I am not a fan of reality television, mostly because the performances are incredibly mannered, narrow and repetitive — not real at all. But, even if you love the genre, you’ll probably agree that the performances on Hellevator are abominably unconvincing.

If Hellevator's engagement with the historical material were a little deeper and the connection of the puzzles to the stories a little more clear, if the sex were dialed up a little and the fake terror of the contestants dialed back, it could be as excellent as any good reality contest show. One suspects that the Soska twins are a little dismayed that their vehicle has been dumbed down so deplorably and would welcome a chance to ratchet the intellectualism back up.

After streaming what was available of the show on YouTube, I decided I did not want to reward this production with my money, waste any more time watching it or any more space with this review.
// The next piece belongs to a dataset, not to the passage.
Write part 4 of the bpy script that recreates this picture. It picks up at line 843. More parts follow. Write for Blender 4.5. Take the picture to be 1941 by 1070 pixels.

It is possible that some episodes are excellent and invalidate the above comments, but I don’t really care.

Switching channels, here is a review of an entirely different show that has no particular connection to the month of October. The Elevator Talk Show is neither reality show nor game show — never scary and too thin to be horrible. Shot at the Just for Laughs Festival in Montreal (an annual event and the biggest comedy festival in the world) and streamed on the CW’s website, cwseed.com, The Elevator Talk Show is an interview program that runs two or three minutes per episode. A comedian steps into the elevator, banters briefly with the host, and that's it.

The first season was shot in a passenger elevator in 2015 and hosted by Pete Holmes with his sidekick, Yves, on an upright bass. Holmes is a cheerful interviewer. He and his guests (e.g., Ellie Kemper, Wyatt Cenac and a puppet named Randy) frequently mention that they are in an elevator. Sometimes they make weak elevator jokes. In episode 115, Dana Gould discusses his irrational fear of getting stuck in an elevator. In episode 138, Fortune Feimster admits that she never holds the elevator door for others. And, in episode 140, Wil Anderson denies that he would be able to escape a stuck elevator. But, then, Holmes got a sitcom on HBO, the host spot for the second season passed to fellow comedian Nick Thune, and the elevator became more central to the show.

Thune's approach is aggressively derivative of Zach Galifianakis' web-based interview show Between Two Ferns.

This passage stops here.